Nehemiah 2:3 - Coke's Commentary on the Holy Bible

Bible Comments

Why should not my countenance be sad, &c.— There is a piety due to one's own country, which cannot be extinguished by the pleasure or plenty of any other. It is no weakness to be deeply affected with the misfortunes or for the death of our nearest friends and relations, at what distance soever we are from them; nor can any prosperity in another country hinder or excuse a man from being grieved for a calamity which befals his own. Nehemiah was in no mean station when he was cup-bearer to Artaxerxes; and we may very reasonably believe, by the grace and bounty which the king shewed him, that he might have had great preferment in that flourishing empire, if he had asked it; yet, when that great king discerned that there was sorrow of heart in his countenance, and demanded the reason of it, he made no other excuse than this: the place of my fathers' sepulchres lieth waste: and when the king so graciously invited him to ask some favour worthy of his royal bounty, he would require nothing else but, Send me unto Judah, unto the city of my fathers' sepulchres, that I may build it.
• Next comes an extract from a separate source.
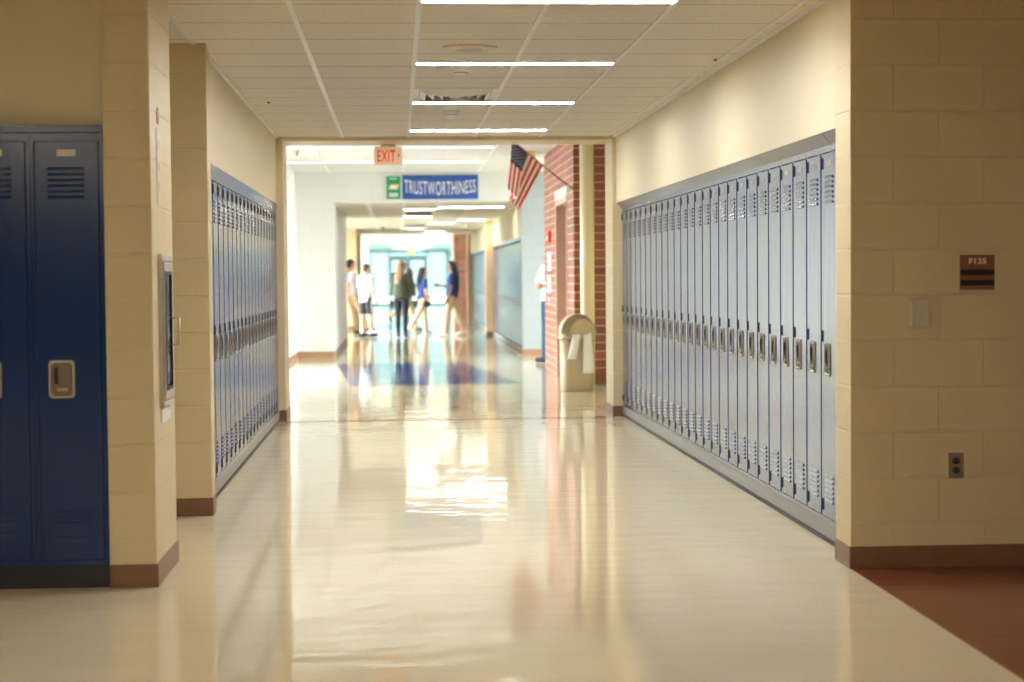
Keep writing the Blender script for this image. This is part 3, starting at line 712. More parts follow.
MB().box(-0.07, 0.07, -0.008, -0.006, -0.15, -0.12).box(-0.07, 0.07, -0.008, -0.006, -0.112, -0.09).box(-0.06, 0.06, -0.008, -0.006, 0.14, 0.155).build('small_print', M['paper'], e)

# flag: pole from the brick corner up and out, cloth on the outer part of the pole
def make_flag():
    e = empty('wall_flag', (2.12, 20.95, 2.36), 0, 'stars and stripes flag hanging from a thin slanted pole on the brick corner', 'flag')
    tip = Vector((-0.74, 0.0, 0.60))   # local, from the pole foot
    MB().tube([(0.0, 0, 0), tip*0.5, tip], [0.011, 0.009, 0.007], 10).build('pole', M['sign_brown'], e)
    MB().tube([(0.02, 0, -0.016), (-0.06, 0, 0.05)], 0.018, 12).box(-0.006, 0.0, -0.03, 0.03, -0.05, 0.05).build('pole_bracket', M['steel_dull'], e)
    MB().ball(tip*1.015, 0.017).build('finial', M['yellow'], e)
    A = tip*0.985; B = Vector((-0.355, 0, 0.288))    # hoist runs along the pole from A to B
    fly = 0.615
    def S(u, v):
        P = A.lerp(B, u)
        # left part of the cloth folds back in front, right part hangs down to the left
        k = min(1, max(0, (u-0.455)/0.012)); k = k*k*(3-2*k)
        dl = Vector((-0.10-0.2*u, 0.0, -1.0)); dr = Vector((-0.34-0.15*max(0, u-0.48)/0.52, 0.0, -0.88))
        d = dl.lerp(dr, k).normalized()
        p = P + d*fly*v*(0.99 if u > 0.5 else 0.95)
        g = min(1, v/0.3)
        p.y += -0.07*(1-k)*g + 0.03*k*g + 0.02*math.sin(u*PI*3+0.6)*v*k + 0.010*math.sin(v*8+u*5)*v
        return p
    nu, nv = 39, 30
    m = MB(); vs = [S(i/nu, j/nv) for i in range(nu+1) for j in range(nv+1)]
    m.v = [tuple(p) for p in vs]
    for i in range(nu):
        for j in range(nv):
            a = i*(nv+1)+j; m.f.append((a, a+1, a+nv+2, a+nv+1)); m.sm.append(True)
            st = i//3
            m.mi.append(2 if (st < 7 and j < 13) else (0 if st % 2 == 0 else 1))
    cl = m.build('cloth', [plain('flag_red', (0.62, 0.025, 0.05), 0.8), plain('flag_white', (0.85, 0.82, 0.80), 0.8), plain('flag_blue', (0.012, 0.018, 0.075), 0.8)], e)
    so = cl.modifiers.new('thickness', 'SOLIDIFY'); so.thickness = 0.003; so.offset = 0
    st = MB()
    for r in range(9):
        for c in range(6 if r % 2 == 0 else 5):
            u = (r+0.8)/9.6*(7/13); v = ((c+0.55 if r % 2 == 0 else c+1.05)/6.1)*0.4
            ce = S(u, v); du = (S(u+0.01, v)-S(u-0.01, v)).normalized(); dv = (S(u, v+0.01)-S(u, v-0.01)).normalized(); nn = du.cross(dv).normalized()
            for sg in (1, -1):
                pts = [ce + nn*0.004*sg + (du*math.cos(a)+dv*math.sin(a))*(0.0092 if q % 2 == 0 else 0.0042) for q, a in enumerate([2*PI*k/10 for k in range(10)])]
                b = len(st.v); st.v += [tuple(p) for p in pts]; st.f.append(tuple(range(b, b+10))); st.mi.append(0); st.sm.append(False)
    st.build('stars', plain('star_white', (0.85, 0.85, 0.85), 0.8), e)
make_flag()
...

A generous spirit can think of nothing but relieving his country, while it is under a general misery, and calamity. Note; (1.) When we take in hand God's work, we cannot but be deeply concerned for the success. (2.) The afflictions of God's church and people draw forth the sympathetic tear from every friend of Zion. (3.) In our passage through this mortal vale, the best of men must expect to meet with trials. (4.) There is a king who minutes our sorrows, and will not suffer us to mourn long.

Nehemiah 2:3

3 And said unto the king, Let the king live for ever: why should not my countenance be sad, when the city, the place of my fathers' sepulchres, lieth waste, and the gates thereof are consumed with fire?